Do this: Write out each line of the material again, word for word.

Dataset section:

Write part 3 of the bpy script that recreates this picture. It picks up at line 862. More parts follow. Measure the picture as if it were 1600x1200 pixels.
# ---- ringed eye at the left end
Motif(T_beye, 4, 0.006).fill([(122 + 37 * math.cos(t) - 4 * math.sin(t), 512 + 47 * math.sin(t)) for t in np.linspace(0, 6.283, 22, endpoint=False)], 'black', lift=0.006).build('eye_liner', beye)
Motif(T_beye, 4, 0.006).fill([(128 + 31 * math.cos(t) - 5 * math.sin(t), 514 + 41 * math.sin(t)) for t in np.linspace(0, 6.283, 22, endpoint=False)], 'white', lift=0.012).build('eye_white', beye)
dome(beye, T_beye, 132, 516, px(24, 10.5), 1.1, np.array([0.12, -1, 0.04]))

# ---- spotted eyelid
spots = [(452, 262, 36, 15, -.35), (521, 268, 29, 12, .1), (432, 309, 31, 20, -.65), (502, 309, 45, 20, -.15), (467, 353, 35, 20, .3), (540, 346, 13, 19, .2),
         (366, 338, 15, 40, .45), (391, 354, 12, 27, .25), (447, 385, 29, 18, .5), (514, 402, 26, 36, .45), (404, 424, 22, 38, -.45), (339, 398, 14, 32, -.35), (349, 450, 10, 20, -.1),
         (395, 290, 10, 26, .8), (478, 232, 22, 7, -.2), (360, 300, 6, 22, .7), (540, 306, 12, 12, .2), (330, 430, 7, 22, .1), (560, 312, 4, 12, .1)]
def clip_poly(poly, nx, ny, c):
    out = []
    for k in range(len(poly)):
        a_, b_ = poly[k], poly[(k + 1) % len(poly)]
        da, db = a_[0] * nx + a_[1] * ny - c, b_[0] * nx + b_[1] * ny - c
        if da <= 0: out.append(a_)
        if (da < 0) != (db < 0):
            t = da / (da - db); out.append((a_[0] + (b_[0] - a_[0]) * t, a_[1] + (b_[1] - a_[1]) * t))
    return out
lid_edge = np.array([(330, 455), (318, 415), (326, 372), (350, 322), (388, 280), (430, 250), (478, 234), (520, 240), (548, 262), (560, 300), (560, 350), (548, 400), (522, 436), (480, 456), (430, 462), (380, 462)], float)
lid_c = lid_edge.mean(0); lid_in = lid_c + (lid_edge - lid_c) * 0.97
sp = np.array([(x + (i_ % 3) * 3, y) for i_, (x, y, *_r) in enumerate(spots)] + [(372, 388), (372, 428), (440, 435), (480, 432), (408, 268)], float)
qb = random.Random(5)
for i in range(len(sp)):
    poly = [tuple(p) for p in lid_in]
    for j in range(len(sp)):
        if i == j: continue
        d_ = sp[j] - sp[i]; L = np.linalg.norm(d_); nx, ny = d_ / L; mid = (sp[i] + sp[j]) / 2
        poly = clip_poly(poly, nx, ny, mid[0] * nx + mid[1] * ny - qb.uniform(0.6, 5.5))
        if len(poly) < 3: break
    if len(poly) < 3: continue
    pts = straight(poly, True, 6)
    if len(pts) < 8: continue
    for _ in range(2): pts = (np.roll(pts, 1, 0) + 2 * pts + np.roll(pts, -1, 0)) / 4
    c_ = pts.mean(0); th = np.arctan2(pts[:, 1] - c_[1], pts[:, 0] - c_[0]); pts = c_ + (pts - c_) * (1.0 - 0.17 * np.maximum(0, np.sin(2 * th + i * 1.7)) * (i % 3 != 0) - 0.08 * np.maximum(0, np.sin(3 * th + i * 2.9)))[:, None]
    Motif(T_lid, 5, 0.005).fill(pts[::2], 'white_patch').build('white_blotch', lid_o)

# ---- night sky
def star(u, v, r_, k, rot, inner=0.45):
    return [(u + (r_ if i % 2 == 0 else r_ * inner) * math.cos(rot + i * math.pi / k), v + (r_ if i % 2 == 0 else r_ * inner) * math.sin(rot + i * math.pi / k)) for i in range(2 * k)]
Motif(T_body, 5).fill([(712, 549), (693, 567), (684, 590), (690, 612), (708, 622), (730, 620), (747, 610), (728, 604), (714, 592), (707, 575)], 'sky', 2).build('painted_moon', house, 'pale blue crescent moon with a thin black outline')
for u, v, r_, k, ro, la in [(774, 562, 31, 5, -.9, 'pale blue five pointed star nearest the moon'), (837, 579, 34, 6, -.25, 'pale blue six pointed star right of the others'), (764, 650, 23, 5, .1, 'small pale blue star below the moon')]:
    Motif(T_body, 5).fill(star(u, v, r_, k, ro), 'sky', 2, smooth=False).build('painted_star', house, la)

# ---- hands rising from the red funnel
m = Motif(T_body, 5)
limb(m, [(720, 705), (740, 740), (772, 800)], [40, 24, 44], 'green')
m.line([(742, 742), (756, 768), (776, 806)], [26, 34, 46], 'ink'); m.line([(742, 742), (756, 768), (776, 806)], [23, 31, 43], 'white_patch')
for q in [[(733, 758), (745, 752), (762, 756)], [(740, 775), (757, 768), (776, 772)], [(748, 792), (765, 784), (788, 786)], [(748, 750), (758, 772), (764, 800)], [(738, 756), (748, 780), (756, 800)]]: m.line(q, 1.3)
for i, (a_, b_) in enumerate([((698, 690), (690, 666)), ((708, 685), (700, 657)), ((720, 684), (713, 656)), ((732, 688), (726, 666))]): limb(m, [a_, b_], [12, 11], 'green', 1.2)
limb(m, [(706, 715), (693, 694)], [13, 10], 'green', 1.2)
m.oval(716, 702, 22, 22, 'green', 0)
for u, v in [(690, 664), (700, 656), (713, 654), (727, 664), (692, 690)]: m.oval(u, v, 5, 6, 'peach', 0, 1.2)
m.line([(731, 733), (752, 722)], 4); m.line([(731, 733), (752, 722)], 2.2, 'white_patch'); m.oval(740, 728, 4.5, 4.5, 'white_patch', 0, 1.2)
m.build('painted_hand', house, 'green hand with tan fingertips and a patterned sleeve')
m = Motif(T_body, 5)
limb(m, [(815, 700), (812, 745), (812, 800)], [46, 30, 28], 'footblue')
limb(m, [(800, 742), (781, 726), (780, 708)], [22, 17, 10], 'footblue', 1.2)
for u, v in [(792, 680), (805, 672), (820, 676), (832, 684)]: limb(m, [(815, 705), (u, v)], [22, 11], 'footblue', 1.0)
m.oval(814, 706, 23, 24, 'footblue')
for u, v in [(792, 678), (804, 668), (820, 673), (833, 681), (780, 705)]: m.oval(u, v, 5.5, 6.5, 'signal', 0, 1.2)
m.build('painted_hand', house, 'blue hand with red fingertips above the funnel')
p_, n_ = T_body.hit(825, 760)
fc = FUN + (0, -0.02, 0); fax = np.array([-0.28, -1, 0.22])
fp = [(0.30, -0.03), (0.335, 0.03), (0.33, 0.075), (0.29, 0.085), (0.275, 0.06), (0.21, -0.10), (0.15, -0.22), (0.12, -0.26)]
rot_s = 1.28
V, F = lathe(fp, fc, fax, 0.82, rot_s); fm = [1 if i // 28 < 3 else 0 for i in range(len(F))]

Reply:
Write part 3 of the bpy script that recreates this picture. It picks up at line 862. More parts follow. Measure the picture as if it were 1600x1200 pixels.
# ---- ringed eye at the left end
Motif(T_beye, 4, 0.006).fill([(122 + 37 * math.cos(t) - 4 * math.sin(t), 512 + 47 * math.sin(t)) for t in np.linspace(0, 6.283, 22, endpoint=False)], 'black', lift=0.006).build('eye_liner', beye)
Motif(T_beye, 4, 0.006).fill([(128 + 31 * math.cos(t) - 5 * math.sin(t), 514 + 41 * math.sin(t)) for t in np.linspace(0, 6.283, 22, endpoint=False)], 'white', lift=0.012).build('eye_white', beye)
dome(beye, T_beye, 132, 516, px(24, 10.5), 1.1, np.array([0.12, -1, 0.04]))

# ---- spotted eyelid
spots = [(452, 262, 36, 15, -.35), (521, 268, 29, 12, .1), (432, 309, 31, 20, -.65), (502, 309, 45, 20, -.15), (467, 353, 35, 20, .3), (540, 346, 13, 19, .2),
         (366, 338, 15, 40, .45), (391, 354, 12, 27, .25), (447, 385, 29, 18, .5), (514, 402, 26, 36, .45), (404, 424, 22, 38, -.45), (339, 398, 14, 32, -.35), (349, 450, 10, 20, -.1),
         (395, 290, 10, 26, .8), (478, 232, 22, 7, -.2), (360, 300, 6, 22, .7), (540, 306, 12, 12, .2), (330, 430, 7, 22, .1), (560, 312, 4, 12, .1)]
def clip_poly(poly, nx, ny, c):
    out = []
    for k in range(len(poly)):
        a_, b_ = poly[k], poly[(k + 1) % len(poly)]
        da, db = a_[0] * nx + a_[1] * ny - c, b_[0] * nx + b_[1] * ny - c
        if da <= 0: out.append(a_)
        if (da < 0) != (db < 0):
            t = da / (da - db); out.append((a_[0] + (b_[0] - a_[0]) * t, a_[1] + (b_[1] - a_[1]) * t))
    return out
lid_edge = np.array([(330, 455), (318, 415), (326, 372), (350, 322), (388, 280), (430, 250), (478, 234), (520, 240), (548, 262), (560, 300), (560, 350), (548, 400), (522, 436), (480, 456), (430, 462), (380, 462)], float)
lid_c = lid_edge.mean(0); lid_in = lid_c + (lid_edge - lid_c) * 0.97
sp = np.array([(x + (i_ % 3) * 3, y) for i_, (x, y, *_r) in enumerate(spots)] + [(372, 388), (372, 428), (440, 435), (480, 432), (408, 268)], float)
qb = random.Random(5)
for i in range(len(sp)):
    poly = [tuple(p) for p in lid_in]
    for j in range(len(sp)):
        if i == j: continue
        d_ = sp[j] - sp[i]; L = np.linalg.norm(d_); nx, ny = d_ / L; mid = (sp[i] + sp[j]) / 2
        poly = clip_poly(poly, nx, ny, mid[0] * nx + mid[1] * ny - qb.uniform(0.6, 5.5))
        if len(poly) < 3: break
    if len(poly) < 3: continue
    pts = straight(poly, True, 6)
    if len(pts) < 8: continue
    for _ in range(2): pts = (np.roll(pts, 1, 0) + 2 * pts + np.roll(pts, -1, 0)) / 4
    c_ = pts.mean(0); th = np.arctan2(pts[:, 1] - c_[1], pts[:, 0] - c_[0]); pts = c_ + (pts - c_) * (1.0 - 0.17 * np.maximum(0, np.sin(2 * th + i * 1.7)) * (i % 3 != 0) - 0.08 * np.maximum(0, np.sin(3 * th + i * 2.9)))[:, None]
    Motif(T_lid, 5, 0.005).fill(pts[::2], 'white_patch').build('white_blotch', lid_o)

# ---- night sky
def star(u, v, r_, k, rot, inner=0.45):
    return [(u + (r_ if i % 2 == 0 else r_ * inner) * math.cos(rot + i * math.pi / k), v + (r_ if i % 2 == 0 else r_ * inner) * math.sin(rot + i * math.pi / k)) for i in range(2 * k)]
Motif(T_body, 5).fill([(712, 549), (693, 567), (684, 590), (690, 612), (708, 622), (730, 620), (747, 610), (728, 604), (714, 592), (707, 575)], 'sky', 2).build('painted_moon', house, 'pale blue crescent moon with a thin black outline')
for u, v, r_, k, ro, la in [(774, 562, 31, 5, -.9, 'pale blue five pointed star nearest the moon'), (837, 579, 34, 6, -.25, 'pale blue six pointed star right of the others'), (764, 650, 23, 5, .1, 'small pale blue star below the moon')]:
    Motif(T_body, 5).fill(star(u, v, r_, k, ro), 'sky', 2, smooth=False).build('painted_star', house, la)

# ---- hands rising from the red funnel
m = Motif(T_body, 5)
limb(m, [(720, 705), (740, 740), (772, 800)], [40, 24, 44], 'green')
m.line([(742, 742), (756, 768), (776, 806)], [26, 34, 46], 'ink'); m.line([(742, 742), (756, 768), (776, 806)], [23, 31, 43], 'white_patch')
for q in [[(733, 758), (745, 752), (762, 756)], [(740, 775), (757, 768), (776, 772)], [(748, 792), (765, 784), (788, 786)], [(748, 750), (758, 772), (764, 800)], [(738, 756), (748, 780), (756, 800)]]: m.line(q, 1.3)
for i, (a_, b_) in enumerate([((698, 690), (690, 666)), ((708, 685), (700, 657)), ((720, 684), (713, 656)), ((732, 688), (726, 666))]): limb(m, [a_, b_], [12, 11], 'green', 1.2)
limb(m, [(706, 715), (693, 694)], [13, 10], 'green', 1.2)
m.oval(716, 702, 22, 22, 'green', 0)
for u, v in [(690, 664), (700, 656), (713, 654), (727, 664), (692, 690)]: m.oval(u, v, 5, 6, 'peach', 0, 1.2)
m.line([(731, 733), (752, 722)], 4); m.line([(731, 733), (752, 722)], 2.2, 'white_patch'); m.oval(740, 728, 4.5, 4.5, 'white_patch', 0, 1.2)
m.build('painted_hand', house, 'green hand with tan fingertips and a patterned sleeve')
m = Motif(T_body, 5)
limb(m, [(815, 700), (812, 745), (812, 800)], [46, 30, 28], 'footblue')
limb(m, [(800, 742), (781, 726), (780, 708)], [22, 17, 10], 'footblue', 1.2)
for u, v in [(792, 680), (805, 672), (820, 676), (832, 684)]: limb(m, [(815, 705), (u, v)], [22, 11], 'footblue', 1.0)
m.oval(814, 706, 23, 24, 'footblue')
for u, v in [(792, 678), (804, 668), (820, 673), (833, 681), (780, 705)]: m.oval(u, v, 5.5, 6.5, 'signal', 0, 1.2)
m.build('painted_hand', house, 'blue hand with red fingertips above the funnel')
p_, n_ = T_body.hit(825, 760)
fc = FUN + (0, -0.02, 0); fax = np.array([-0.28, -1, 0.22])
fp = [(0.30, -0.03), (0.335, 0.03), (0.33, 0.075), (0.29, 0.085), (0.275, 0.06), (0.21, -0.10), (0.15, -0.22), (0.12, -0.26)]
rot_s = 1.28
V, F = lathe(fp, fc, fax, 0.82, rot_s); fm = [1 if i // 28 < 3 else 0 for i in range(len(F))]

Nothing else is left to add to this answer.